Abstract

Over the past 30 years, the field of second language acquisition (SLA) has witnessed a rapidly growing interest in the role of instruction, particularly focusing on task-based learning and teaching. Accordingly, there is a plethora of research on task-based language teaching (TBLT), not all of which has necessarily implemented what Long presents in this book as ‘genuine’ TBLT. In 1985, Long explained that by ‘task’, he ‘… meant the hundred and one things people do in everyday life, at work, at play, and in between. “Tasks” are the things people will tell you they do if you ask them and they are not applied linguists’ (p. 89). In language pedagogy, ‘task’ is the unit of analysis throughout the course design, implementation, and evaluation intended to meet the communicative needs of diverse groups of learners.

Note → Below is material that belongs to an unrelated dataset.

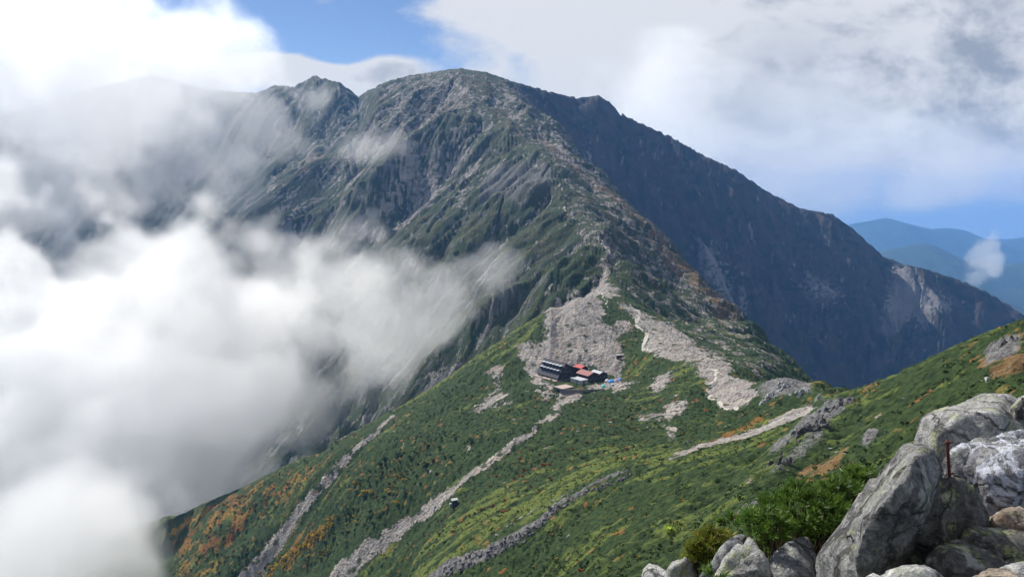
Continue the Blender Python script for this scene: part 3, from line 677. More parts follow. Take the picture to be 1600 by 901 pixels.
def plane_hit(px, py, z=None):
    d = ray(px, py); z = HUTZ if z is None else z
    return d * (z / d.z)
pB = plane_hit(872, 594); pA = plane_hit(847, 583); pC = plane_hit(905, 588)
uv_u = (pC - pB).normalized()
uv_v = Vector((-uv_u.y, uv_u.x, 0))
if uv_v.dot(pA - pB) < 0: uv_v = -uv_v
def empty(name, loc, rz=0.0):
    o = bpy.data.objects.new(name, None); COL.objects.link(o); o.location = loc; o.rotation_euler = (0, 0, rz); o.empty_display_size = .5
    return o
RZ = math.atan2(uv_u.y, uv_u.x)
def prism(name, prof, y0, y1, mat, parent):
    """profile in local x,z swept along local y"""
    n = len(prof); v = [(x, y0, z) for x, z in prof] + [(x, y1, z) for x, z in prof]
    f = [tuple(range(n)), tuple(range(2 * n - 1, n - 1, -1))] + [(i, i + n, (i + 1) % n + n, (i + 1) % n) for i in range(n)]
    return link_mesh(name, v, f, mat, parent, smooth=False)
def boxo(name, x0, x1, y0, y1, z0, z1, mat, parent):
    return prism(name, [(x0, z0), (x1, z0), (x1, z1), (x0, z1)], y0, y1, mat, parent)
def slab(name, xa, za, xb, zb, th, y0, y1, mat, parent):
    d = Vector((xb - xa, zb - za)).normalized(); nrm = Vector((-d.y, d.x)) * th
    return prism(name, [(xa, za), (xb, zb), (xb + nrm.x, zb + nrm.y), (xa + nrm.x, za + nrm.y)], y0, y1, mat, parent)

# main building: local x across the gable, local y back along the ridge (gable end at y = 0)
Wd = (pC - pB).length; Ln = 25.0; PKX = Wd * .36; PKH = 11.2; EH = 5.2
mh = empty('mountain_hut', pB, RZ)
tag(mh, 'large dark steep-roofed mountain hut with two rows of dormers on its long left slope', 'hut')
prism('wall', [(0.6, 0), (Wd, 0), (Wd, EH), (PKX, PKH - .4), (.6, 1.4)], .3, Ln - .3, M_wall, mh)
rf = slab('roof', -.3, .9, PKX, PKH, .3, 0, Ln, M_roof, mh)
slab('roof', PKX, PKH, Wd + .8, EH - .25, .3, 0, Ln, M_ridge, mh)
link = boxo('ridge_cap', PKX - .35, PKX + .35, -.1, Ln + .1, PKH + .1, PKH + .42, M_ridge, rf)
sl_ = Vector((PKX + .3, PKH - .9)).normalized()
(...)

However, many of what classroom practitioners, as well as researchers, call communicative tasks are in fact exercises or activities, which serve as a vehicle for practicing target linguistic forms in task- supported language teaching (LT). In the volume under review, on SLA and TBLT, Long uses orthography to distinguish between ‘genuine’ TBLT, of which he is an adamant advocate, and all other approaches to LT that utilize tasks (i.e. task-supported LT). ‘TBLT’, as an upper case abbreviation, is reserved for ‘genuine’ TBLT, which Long has been developing for three decades with fervor. Long’s TBLT model emphasizes that tasks involve learners in communicative language use, in which more attention is paid to meaning than to grammatical form. By contrast, in task-supported LT, tasks are used to implement a linguistic syllabus; hence, Long refers to them as ‘linguistically focused tasks’. Long’s clear explanation of this distinction is useful, because much confusion, not to mention critique, has arisen from other definitions of ‘task’ and misperceptions of the theoretical rationale underpinning TBLT.